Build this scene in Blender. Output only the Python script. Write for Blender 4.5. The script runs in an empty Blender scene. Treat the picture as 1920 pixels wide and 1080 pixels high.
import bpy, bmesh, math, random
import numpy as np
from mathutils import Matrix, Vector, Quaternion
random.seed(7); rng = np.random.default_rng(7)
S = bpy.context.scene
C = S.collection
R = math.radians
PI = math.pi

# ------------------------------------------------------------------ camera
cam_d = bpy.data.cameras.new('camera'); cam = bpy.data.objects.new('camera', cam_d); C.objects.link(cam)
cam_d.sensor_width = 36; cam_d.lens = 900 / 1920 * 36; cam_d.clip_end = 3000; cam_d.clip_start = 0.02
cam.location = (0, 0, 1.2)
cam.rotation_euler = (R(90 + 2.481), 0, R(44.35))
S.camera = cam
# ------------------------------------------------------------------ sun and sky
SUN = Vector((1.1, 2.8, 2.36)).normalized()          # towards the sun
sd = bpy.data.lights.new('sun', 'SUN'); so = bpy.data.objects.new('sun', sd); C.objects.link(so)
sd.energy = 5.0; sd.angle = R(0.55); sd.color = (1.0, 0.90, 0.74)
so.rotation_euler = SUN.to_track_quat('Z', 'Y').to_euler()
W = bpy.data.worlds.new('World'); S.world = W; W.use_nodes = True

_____

> WHAT YOU SHOULD DO
Emit the full listing verbatim.

> FULL OUTPUT
Build this scene in Blender. Output only the Python script. Write for Blender 4.5. The script runs in an empty Blender scene. Treat the picture as 1920 pixels wide and 1080 pixels high.
import bpy, bmesh, math, random
import numpy as np
from mathutils import Matrix, Vector, Quaternion
random.seed(7); rng = np.random.default_rng(7)
S = bpy.context.scene
C = S.collection
R = math.radians
PI = math.pi

# ------------------------------------------------------------------ camera
cam_d = bpy.data.cameras.new('camera'); cam = bpy.data.objects.new('camera', cam_d); C.objects.link(cam)
cam_d.sensor_width = 36; cam_d.lens = 900 / 1920 * 36; cam_d.clip_end = 3000; cam_d.clip_start = 0.02
cam.location = (0, 0, 1.2)
cam.rotation_euler = (R(90 + 2.481), 0, R(44.35))
S.camera = cam
# ------------------------------------------------------------------ sun and sky
SUN = Vector((1.1, 2.8, 2.36)).normalized()          # towards the sun
sd = bpy.data.lights.new('sun', 'SUN'); so = bpy.data.objects.new('sun', sd); C.objects.link(so)
sd.energy = 5.0; sd.angle = R(0.55); sd.color = (1.0, 0.90, 0.74)
so.rotation_euler = SUN.to_track_quat('Z', 'Y').to_euler()
W = bpy.data.worlds.new('World'); S.world = W; W.use_nodes = True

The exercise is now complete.